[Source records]
======

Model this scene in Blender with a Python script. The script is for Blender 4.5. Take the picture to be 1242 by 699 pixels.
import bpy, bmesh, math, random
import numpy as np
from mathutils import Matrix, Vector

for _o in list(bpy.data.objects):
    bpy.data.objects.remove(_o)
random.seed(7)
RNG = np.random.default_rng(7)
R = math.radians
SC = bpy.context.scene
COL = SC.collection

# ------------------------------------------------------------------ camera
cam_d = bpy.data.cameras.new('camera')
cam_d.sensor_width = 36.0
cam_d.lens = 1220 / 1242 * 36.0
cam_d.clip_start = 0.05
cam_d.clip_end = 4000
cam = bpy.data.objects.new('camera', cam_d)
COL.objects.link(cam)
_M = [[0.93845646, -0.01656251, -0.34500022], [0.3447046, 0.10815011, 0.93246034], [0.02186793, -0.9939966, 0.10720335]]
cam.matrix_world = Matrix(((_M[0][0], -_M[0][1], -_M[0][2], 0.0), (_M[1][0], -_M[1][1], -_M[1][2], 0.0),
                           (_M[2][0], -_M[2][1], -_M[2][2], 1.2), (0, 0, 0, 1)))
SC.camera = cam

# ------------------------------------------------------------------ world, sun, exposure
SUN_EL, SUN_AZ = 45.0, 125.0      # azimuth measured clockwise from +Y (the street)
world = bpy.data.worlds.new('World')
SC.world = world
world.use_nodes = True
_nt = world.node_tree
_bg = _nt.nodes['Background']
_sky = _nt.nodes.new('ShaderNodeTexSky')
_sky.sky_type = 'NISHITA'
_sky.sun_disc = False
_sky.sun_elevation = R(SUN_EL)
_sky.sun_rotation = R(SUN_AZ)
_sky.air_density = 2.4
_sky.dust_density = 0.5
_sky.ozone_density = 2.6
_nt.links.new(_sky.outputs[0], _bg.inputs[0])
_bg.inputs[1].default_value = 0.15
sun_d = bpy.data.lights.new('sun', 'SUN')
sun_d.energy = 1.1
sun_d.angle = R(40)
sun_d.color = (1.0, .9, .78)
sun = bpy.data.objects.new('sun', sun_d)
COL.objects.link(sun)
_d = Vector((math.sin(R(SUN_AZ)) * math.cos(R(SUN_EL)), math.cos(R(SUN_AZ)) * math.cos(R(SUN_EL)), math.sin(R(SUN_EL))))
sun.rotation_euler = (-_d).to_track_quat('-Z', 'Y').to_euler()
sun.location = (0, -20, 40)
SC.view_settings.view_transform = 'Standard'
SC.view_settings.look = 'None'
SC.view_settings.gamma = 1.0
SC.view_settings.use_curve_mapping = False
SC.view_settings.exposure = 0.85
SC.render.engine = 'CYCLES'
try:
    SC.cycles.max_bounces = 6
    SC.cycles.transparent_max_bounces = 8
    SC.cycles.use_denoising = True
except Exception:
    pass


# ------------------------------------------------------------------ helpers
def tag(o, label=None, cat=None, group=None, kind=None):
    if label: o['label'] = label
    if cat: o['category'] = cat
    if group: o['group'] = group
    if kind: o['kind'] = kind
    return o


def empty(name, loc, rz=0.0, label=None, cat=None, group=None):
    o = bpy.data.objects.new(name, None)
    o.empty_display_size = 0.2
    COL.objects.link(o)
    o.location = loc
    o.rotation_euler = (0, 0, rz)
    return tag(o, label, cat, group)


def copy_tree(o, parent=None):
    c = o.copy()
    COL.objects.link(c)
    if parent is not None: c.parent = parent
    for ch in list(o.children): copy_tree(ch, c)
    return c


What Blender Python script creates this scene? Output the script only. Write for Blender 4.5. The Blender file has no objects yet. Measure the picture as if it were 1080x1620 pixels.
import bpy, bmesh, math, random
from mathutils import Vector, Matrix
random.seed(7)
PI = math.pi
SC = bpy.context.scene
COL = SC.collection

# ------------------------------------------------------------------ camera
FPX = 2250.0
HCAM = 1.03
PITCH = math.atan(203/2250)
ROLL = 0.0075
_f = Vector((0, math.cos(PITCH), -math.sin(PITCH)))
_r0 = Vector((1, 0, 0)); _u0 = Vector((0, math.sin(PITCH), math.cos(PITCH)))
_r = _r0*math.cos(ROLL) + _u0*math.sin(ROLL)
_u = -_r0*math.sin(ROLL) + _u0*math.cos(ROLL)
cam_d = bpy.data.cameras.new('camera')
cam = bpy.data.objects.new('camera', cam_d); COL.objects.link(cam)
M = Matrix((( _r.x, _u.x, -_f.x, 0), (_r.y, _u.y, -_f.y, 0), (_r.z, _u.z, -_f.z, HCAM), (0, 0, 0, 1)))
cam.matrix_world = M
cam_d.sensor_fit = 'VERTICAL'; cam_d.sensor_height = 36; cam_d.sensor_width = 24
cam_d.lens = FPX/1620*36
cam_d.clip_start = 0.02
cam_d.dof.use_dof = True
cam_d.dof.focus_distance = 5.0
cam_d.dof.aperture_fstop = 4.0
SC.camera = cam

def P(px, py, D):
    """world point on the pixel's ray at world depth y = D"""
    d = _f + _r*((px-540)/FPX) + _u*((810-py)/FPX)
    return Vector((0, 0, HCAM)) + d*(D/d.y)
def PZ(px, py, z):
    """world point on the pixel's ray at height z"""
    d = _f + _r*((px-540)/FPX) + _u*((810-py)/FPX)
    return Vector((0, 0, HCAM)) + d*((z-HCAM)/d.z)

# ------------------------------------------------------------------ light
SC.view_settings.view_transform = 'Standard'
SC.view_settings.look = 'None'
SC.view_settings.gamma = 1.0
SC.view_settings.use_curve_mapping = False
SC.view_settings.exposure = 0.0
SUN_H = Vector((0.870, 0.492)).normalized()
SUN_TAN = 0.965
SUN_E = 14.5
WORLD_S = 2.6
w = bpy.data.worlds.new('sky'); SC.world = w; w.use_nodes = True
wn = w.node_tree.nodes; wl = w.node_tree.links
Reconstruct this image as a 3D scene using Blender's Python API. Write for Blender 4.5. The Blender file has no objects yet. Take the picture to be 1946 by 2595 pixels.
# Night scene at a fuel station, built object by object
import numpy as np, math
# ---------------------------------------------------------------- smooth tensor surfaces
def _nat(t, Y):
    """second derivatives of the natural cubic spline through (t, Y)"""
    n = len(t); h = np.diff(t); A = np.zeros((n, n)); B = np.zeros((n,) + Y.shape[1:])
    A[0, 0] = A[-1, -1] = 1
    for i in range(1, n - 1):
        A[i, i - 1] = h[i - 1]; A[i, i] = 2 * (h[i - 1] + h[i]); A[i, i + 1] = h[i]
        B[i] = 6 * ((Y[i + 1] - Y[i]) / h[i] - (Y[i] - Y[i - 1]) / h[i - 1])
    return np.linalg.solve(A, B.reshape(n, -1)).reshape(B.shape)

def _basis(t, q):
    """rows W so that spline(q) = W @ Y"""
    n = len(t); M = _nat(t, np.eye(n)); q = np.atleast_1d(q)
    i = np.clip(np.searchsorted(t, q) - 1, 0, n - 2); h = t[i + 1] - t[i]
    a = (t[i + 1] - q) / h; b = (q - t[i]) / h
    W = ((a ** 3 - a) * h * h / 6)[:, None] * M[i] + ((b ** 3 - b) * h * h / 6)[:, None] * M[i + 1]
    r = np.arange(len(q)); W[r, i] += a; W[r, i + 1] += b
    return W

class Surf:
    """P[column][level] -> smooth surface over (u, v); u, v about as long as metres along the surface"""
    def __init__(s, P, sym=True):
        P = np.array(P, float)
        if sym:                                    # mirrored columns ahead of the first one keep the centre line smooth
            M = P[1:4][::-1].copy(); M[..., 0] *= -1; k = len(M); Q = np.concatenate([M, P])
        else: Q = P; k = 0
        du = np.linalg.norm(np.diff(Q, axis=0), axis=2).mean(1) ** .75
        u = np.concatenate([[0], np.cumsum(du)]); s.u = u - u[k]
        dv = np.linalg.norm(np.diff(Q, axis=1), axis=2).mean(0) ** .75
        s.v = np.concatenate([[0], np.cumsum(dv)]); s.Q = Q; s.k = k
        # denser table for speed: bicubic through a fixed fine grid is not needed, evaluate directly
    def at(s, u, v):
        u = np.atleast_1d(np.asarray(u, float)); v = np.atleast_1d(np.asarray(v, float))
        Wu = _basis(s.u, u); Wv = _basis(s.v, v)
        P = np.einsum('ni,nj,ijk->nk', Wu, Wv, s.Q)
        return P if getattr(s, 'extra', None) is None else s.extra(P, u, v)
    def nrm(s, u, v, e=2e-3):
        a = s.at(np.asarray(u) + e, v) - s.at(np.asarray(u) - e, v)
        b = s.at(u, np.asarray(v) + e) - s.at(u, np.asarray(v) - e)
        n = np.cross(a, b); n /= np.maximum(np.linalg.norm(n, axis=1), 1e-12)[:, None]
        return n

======

(Exercise) Only the lines from the one with "Reconstruct this image" to the one with "return np.linalg.solve(A, B.reshape(n, -1)).reshape(B.shape)" are wanted; extract them exactly, both ends included.

(Answer for the task)
Reconstruct this image as a 3D scene using Blender's Python API. Write for Blender 4.5. The Blender file has no objects yet. Take the picture to be 1946 by 2595 pixels.
# Night scene at a fuel station, built object by object
import numpy as np, math
# ---------------------------------------------------------------- smooth tensor surfaces
def _nat(t, Y):
    """second derivatives of the natural cubic spline through (t, Y)"""
    n = len(t); h = np.diff(t); A = np.zeros((n, n)); B = np.zeros((n,) + Y.shape[1:])
    A[0, 0] = A[-1, -1] = 1
    for i in range(1, n - 1):
        A[i, i - 1] = h[i - 1]; A[i, i] = 2 * (h[i - 1] + h[i]); A[i, i + 1] = h[i]
        B[i] = 6 * ((Y[i + 1] - Y[i]) / h[i] - (Y[i] - Y[i - 1]) / h[i - 1])
    return np.linalg.solve(A, B.reshape(n, -1)).reshape(B.shape)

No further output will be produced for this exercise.